## START SOURCE EXCERPT

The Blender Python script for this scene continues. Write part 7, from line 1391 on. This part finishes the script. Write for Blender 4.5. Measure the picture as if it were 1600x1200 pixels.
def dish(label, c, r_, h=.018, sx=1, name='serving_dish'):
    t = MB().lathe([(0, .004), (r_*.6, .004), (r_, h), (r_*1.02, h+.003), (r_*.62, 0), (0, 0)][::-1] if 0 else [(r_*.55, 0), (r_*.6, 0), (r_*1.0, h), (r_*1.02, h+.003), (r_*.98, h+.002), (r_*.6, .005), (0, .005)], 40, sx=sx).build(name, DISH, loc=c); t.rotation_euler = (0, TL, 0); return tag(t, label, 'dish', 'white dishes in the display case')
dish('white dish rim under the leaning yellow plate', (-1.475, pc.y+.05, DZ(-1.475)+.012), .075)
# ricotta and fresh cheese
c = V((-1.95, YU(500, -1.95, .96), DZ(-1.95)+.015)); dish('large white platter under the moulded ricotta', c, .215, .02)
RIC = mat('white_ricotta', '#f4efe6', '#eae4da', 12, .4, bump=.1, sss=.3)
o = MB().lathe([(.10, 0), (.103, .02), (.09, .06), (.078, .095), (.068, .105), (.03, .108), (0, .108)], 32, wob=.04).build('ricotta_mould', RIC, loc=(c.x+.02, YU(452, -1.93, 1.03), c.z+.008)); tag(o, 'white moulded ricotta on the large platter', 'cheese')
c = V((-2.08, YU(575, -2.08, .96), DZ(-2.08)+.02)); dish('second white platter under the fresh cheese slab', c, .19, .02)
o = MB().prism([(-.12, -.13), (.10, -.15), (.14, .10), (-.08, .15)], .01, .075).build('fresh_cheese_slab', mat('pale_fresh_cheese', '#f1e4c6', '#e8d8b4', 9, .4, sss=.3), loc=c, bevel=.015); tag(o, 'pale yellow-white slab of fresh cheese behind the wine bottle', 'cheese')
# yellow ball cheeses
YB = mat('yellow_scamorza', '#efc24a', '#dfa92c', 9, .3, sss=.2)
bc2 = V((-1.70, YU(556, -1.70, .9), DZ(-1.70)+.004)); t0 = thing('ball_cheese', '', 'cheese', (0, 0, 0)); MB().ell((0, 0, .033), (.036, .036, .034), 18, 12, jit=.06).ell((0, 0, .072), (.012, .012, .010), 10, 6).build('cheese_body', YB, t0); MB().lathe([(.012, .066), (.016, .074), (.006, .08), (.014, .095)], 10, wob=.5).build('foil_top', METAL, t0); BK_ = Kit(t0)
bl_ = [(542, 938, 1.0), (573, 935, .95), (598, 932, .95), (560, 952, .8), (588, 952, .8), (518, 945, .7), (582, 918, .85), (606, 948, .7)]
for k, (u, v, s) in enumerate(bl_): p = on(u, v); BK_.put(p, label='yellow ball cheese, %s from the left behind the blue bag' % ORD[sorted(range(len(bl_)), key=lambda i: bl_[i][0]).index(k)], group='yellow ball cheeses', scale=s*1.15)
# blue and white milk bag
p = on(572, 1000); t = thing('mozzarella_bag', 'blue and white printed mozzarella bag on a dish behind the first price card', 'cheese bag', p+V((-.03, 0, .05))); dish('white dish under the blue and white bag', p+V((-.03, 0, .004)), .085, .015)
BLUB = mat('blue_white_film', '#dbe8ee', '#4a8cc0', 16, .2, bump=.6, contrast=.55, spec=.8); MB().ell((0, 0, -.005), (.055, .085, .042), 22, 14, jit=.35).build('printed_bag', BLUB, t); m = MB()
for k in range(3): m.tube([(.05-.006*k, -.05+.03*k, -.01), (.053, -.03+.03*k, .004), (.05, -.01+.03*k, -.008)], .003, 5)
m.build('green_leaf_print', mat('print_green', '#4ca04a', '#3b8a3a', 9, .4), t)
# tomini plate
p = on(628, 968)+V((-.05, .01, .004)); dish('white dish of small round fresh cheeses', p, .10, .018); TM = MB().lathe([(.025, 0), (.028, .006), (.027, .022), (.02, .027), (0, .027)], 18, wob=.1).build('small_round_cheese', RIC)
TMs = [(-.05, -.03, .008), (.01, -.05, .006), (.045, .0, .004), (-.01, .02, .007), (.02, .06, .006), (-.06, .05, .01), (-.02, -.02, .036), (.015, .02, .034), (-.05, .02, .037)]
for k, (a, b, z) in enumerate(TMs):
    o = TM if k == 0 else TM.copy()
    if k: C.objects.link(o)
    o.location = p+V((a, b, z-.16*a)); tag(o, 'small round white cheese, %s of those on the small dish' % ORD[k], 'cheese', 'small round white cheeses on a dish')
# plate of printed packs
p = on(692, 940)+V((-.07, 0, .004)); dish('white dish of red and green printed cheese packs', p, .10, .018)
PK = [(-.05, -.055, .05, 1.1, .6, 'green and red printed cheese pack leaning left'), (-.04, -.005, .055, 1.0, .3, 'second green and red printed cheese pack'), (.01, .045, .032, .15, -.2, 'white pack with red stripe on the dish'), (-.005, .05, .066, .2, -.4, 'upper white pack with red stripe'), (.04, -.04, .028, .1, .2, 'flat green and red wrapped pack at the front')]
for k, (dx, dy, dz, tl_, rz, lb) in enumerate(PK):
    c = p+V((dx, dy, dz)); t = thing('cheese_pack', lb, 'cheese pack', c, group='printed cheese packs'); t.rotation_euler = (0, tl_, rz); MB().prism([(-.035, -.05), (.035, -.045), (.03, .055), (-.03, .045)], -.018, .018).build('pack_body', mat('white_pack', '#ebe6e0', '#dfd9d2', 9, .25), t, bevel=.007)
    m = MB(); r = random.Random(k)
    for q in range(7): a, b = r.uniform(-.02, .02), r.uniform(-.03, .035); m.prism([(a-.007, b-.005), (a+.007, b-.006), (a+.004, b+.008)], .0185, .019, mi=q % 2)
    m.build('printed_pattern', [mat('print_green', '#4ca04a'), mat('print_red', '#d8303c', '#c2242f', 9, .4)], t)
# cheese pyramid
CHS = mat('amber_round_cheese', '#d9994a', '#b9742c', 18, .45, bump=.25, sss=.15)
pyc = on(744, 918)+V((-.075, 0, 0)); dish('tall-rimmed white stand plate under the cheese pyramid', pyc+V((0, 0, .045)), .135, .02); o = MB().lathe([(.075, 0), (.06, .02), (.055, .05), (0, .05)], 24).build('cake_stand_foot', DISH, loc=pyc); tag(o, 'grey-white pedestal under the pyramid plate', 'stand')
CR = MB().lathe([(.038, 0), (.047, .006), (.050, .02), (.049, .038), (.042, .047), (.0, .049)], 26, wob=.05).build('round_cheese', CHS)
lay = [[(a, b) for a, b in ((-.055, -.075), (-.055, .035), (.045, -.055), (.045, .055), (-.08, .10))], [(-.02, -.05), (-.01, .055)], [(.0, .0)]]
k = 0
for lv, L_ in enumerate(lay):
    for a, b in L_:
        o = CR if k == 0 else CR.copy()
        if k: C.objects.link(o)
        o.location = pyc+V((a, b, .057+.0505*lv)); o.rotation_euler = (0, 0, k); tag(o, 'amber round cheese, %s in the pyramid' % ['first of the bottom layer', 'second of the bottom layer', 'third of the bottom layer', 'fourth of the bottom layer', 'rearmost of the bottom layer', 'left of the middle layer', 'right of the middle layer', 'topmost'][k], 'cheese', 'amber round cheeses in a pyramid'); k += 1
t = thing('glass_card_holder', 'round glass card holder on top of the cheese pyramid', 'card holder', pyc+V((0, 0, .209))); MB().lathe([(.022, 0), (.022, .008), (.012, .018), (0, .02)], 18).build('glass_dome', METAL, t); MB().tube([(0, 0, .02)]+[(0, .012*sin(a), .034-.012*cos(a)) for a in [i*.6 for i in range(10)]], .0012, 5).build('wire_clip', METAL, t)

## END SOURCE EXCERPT

GIVEN EXERCISE: Scan the data above and copy every line with "from" in it.

COMPLETE OUTPUT:
The Blender Python script for this scene continues. Write part 7, from line 1391 on. This part finishes the script. Write for Blender 4.5. Measure the picture as if it were 1600x1200 pixels.
for k, (u, v, s) in enumerate(bl_): p = on(u, v); BK_.put(p, label='yellow ball cheese, %s from the left behind the blue bag' % ORD[sorted(range(len(bl_)), key=lambda i: bl_[i][0]).index(k)], group='yellow ball cheeses', scale=s*1.15)